BATON ROUGE, La. (AP) — Louisiana’s latest financial impasse between Democratic Gov. John Bel Edwards and House Republican leaders ended Wednesday, when the House speaker agreed to adopt a brightened income forecast that gives lawmakers more money to spend.

House Speaker Taylor Barras was the lone holdout on the state’s Revenue Estimating Conference to oppose boosting the projections. But he relented five months after GOP leaders started repeatedly blocking the improved forecasts.

The required unanimous vote from the conference gives lawmakers $110 million more in general state tax revenue to spend in the budget year that ends June 30 and $119 million more next year.

Barras said he felt more comfortable with economists’ predictions of the dollars that would arrive in the treasury after having the additional five months of data collection. He noted the increases adopted Wednesday were smaller than those recommended months ago.

“My issue from November ’til now has been let’s make sure we get that number as close as we possibly can,” the New Iberia Republican said.

Wednesday’s vote broke through a stalemate that threatened to derail the budget debate in a short, two-month legislative session that must wrap up June 6.
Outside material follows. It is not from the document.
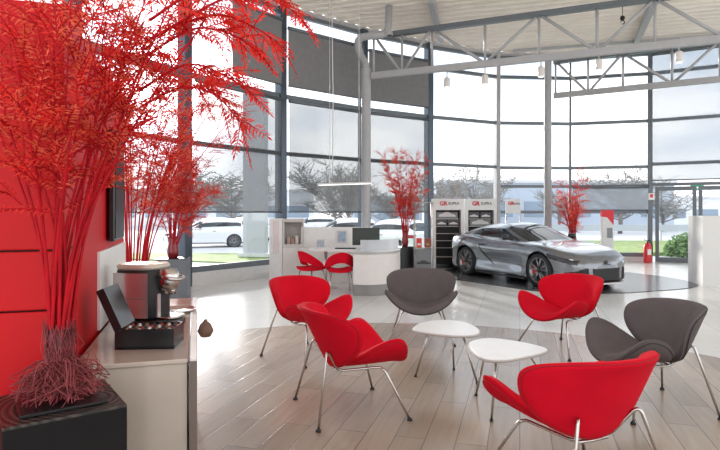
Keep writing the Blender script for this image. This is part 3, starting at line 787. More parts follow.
# ================================================================ LOUNGE CHAIRS
def shell_pts(NR=14, NT=64):
    """concentric rings of the flat orange-slice outline: s sideways, t from join to rim"""
    rings = []
    for i in range(NR + 1):
        r = i / NR; ring = []
        for k in range(NT):
            a = 2 * PI * k / NT; ca, sa = math.cos(a), math.sin(a)
            if sa >= 0: x = .49 * math.copysign(abs(ca) ** .92, ca); y = .17 * abs(sa) ** 1.0
            else: x = .49 * math.copysign(abs(ca) ** 1.28, ca); y = -.35 * abs(sa) ** 1.05
            ring.append((x * r, y * r, r))
        rings.append(ring)
    return rings
def make_shell(name, m, mp_, parent, org, e1, nrm, RB):
    """org join point; e1 from join to rim; nrm towards the sitter; wings bend towards nrm"""
    org, e1, nrm = Vector(org), Vector(e1).normalized(), Vector(nrm).normalized(); sd = Vector((1, 0, 0))
    def P(x, y, off):
        t = y + .35; th = x / RB
        rad = RB - off                                  # cushion thickness pushes along the local normal
        px = rad * math.sin(th); pn = RB - rad * math.cos(th)
        curl = -.05 * (t / .5) ** 2 * 0 + .035 * max(0, (t - .40) / .15) ** 2 * (-1)
        return org + sd * px + e1 * t + nrm * (pn + curl)
    rings = shell_pts(); NT = len(rings[0]); b = MB(); vs = []; fs = []
    H = .039
    prof = []
    for ring in rings:
        r = ring[0][2]; h = H * (1 - r ** 12) ** .5
        prof.append(([P(x, y, h) for x, y, _ in ring], [P(x, y, -h * .75) for x, y, _ in ring]))
    for side in (0, 1):
        o = len(vs); vs.append(prof[0][side][0])
        for i in range(1, len(prof)): vs += prof[i][side]
        for k in range(NT):
            k2 = (k + 1) % NT; f = (o, o + 1 + k, o + 1 + k2); fs.append(f if side == 0 else f[::-1])
            for i in range(1, len(prof) - 1):
                a = o + 1 + (i - 1) * NT; c = a + NT; f = (a + k, c + k, c + k2, a + k2); fs.append(f if side == 0 else f[::-1])
    b.add(vs, fs, True); ob = b.build(name, m, parent)
    # piping just behind the rim
    rim = [P(x * .955, y * .955, -H * .75 * (1 - .955 ** 12) ** .5 + .001) for x, y, _ in rings[-1]]
    q = MB(); q.tube(rim, .0032, 6, closed=True); q.build('piping', mp_, ob)
    return ob
def make_chair(m, mp_, label):
    e = empty('lounge_chair', (0, 0, 0), 0, label, 'chair')
    # local +y = the way the chair faces
    make_shell('seat', m, mp_, e, (0, -.13, .375), (0, 1, .02), (0, -.03, 1), .49)
    make_shell('backrest', m, mp_, e, (0, -.13, .335), (0, -.43, .88), (0, .96, .16), .47)
    for s in (-1, 1):
        P = [(s * .34, -.34, .012), (s * .195, -.235, .52), (s * .10, -.12, .328), (s * .205, .19, .358), (s * .37, .33, .012)]
        b = MB(); q = fillet(P[:3] + [P[2]], .06, 6)
        full = fillet(P, .055, 7)
        # split into rear leg, rail and front leg so that each part is its own mesh
        iz = min(range(len(full)), key=lambda i: (full[i] - Vector(P[2])).length); jz = min(range(len(full)), key=lambda i: (full[i] - Vector(P[3])).length)
        MB().tube(full[:iz + 1], .0095, 8).build('leg', M_chrome, e); l1 = e.children[-1] if False else None
        MB().tube(full[iz:jz + 1], .0095, 8).build('frame_rail', M_chrome, e)
        MB().tube(full[jz:], .0095, 8).build('leg', M_chrome, e)
        for p in (P[0], P[4]):
            f = MB(); f.lathe([(0, 0), (.019, 0), (.019, .009), (.012, .018), (0, .018)], (p[0], p[1], .0032), 12); f.build('foot_glide', M_rub, e)
    MB().tube([(-.10, -.12, .328), (0, -.125, .326), (.10, -.12, .328)], .0095, 8).build('cross_rail', M_chrome, e)
    return e
def put(o, x, y, deg, label, group):
    return place(o, (x, y, .003 if math.hypot(x - CX, y - CY) < CR else 0), R(deg - 90), label, group)
GR_, GG_ = 'red two-shell lounge chairs around the white tables', 'taupe grey two-shell lounge chairs around the white tables'
c_r = make_chair(M_red, M_redd, ''); c_g = make_chair(M_grey, M_greyd, '')
put(c_r, -.08, 4.18, 20, 'red lounge chair in left foreground seen from behind, facing the tables', GR_)
put(copy_tree(c_r), -.55, 5.77, -39, 'red lounge chair farthest left, behind the foreground red chair', GR_)
put(copy_tree(c_r), 2.22, 6.0, 208, 'red lounge chair facing us in front of the silver car', GR_)
put(copy_tree(c_r), 1.15, 2.94, 111, 'largest red lounge chair at the bottom edge with its back to us', GR_)
put(c_g, .72, 6.50, 264, 'grey lounge chair facing straight to us behind the left white table', GG_)
put(copy_tree(c_g), 2.23, 4.27, 184, 'grey lounge chair at the right edge of the group, turned left', GG_)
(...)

The increases are slightly less than the Edwards administration wanted. Barras agreed to take the lower of two estimates of what would arrive in general tax collections. Also, some House Republicans don’t want to spend the full amount in the projections.

“I think there will be long lists of requests to spend it all,” Barras said. “I would hope we don’t spend it all.”

But while the improved forecasts won’t terminate all the disagreements, the haggling will be over smaller numbers in a $30 billion-plus budget for the financial year that begins July 1. And any remaining bickering will center on where to enhance spending, ensuring that current services and programs are protected.

A pay raise for public school teachers and support staff already was included in both Edwards’ and House Republican leaders’ versions of next year’s budget.

Edwards, who is running for a second term on the October ballot against two Republican challengers, also wants additional spending increases for colleges, the child welfare agency and public safety programs.

The governor included extra money in his budget proposal to ensure the TOPS college tuition program covered all eligible students. The Republican budget proposal is estimated to be $12 million short. Lawmakers are expected to widely support the increase to keep TOPS students from facing cuts in assistance.

“This action by the (Revenue Estimating Conference) proves what we have known since the middle of last year — that for the first time in a decade, Louisiana has an improving economy and budget surpluses,” the governor said in a statement.

Economists who advise the conference were muted, however, in their assessment of Louisiana’s economic fortunes, describing low employment growth and income growth across the state.

“But it’s better than it’s been,” said chief legislative economist Greg Albrecht.

Before Wednesday, the last financial forecast for the upcoming year had been adopted in June. Those figures didn’t reflect the recommendations of nonpartisan state economists who expected tax collections to be higher, and they were missing billions that agencies expect to receive from fees, fines and other revenue sources.

Votes must be unanimous from the four-member Revenue Estimating Conference. Panel members are Commissioner of Administration Jay Dardenne, the governor’s chief budget adviser; LSU economist Jim Richardson; Senate President John Alario and Barras.

Across monthly meetings since November, Barras or his surrogate had refused to raise projections for general state tax collections, with Barras talking about economic uncertainty in Louisiana. The Edwards administration called the move political from House Republicans with whom he’s feuded since taking office in 2016.

“This was a useless exercise, except creating confusion during this interim period,” Dardenne said. “I’m very happy that we have a forecast and we can now proceed with an air of certainty.”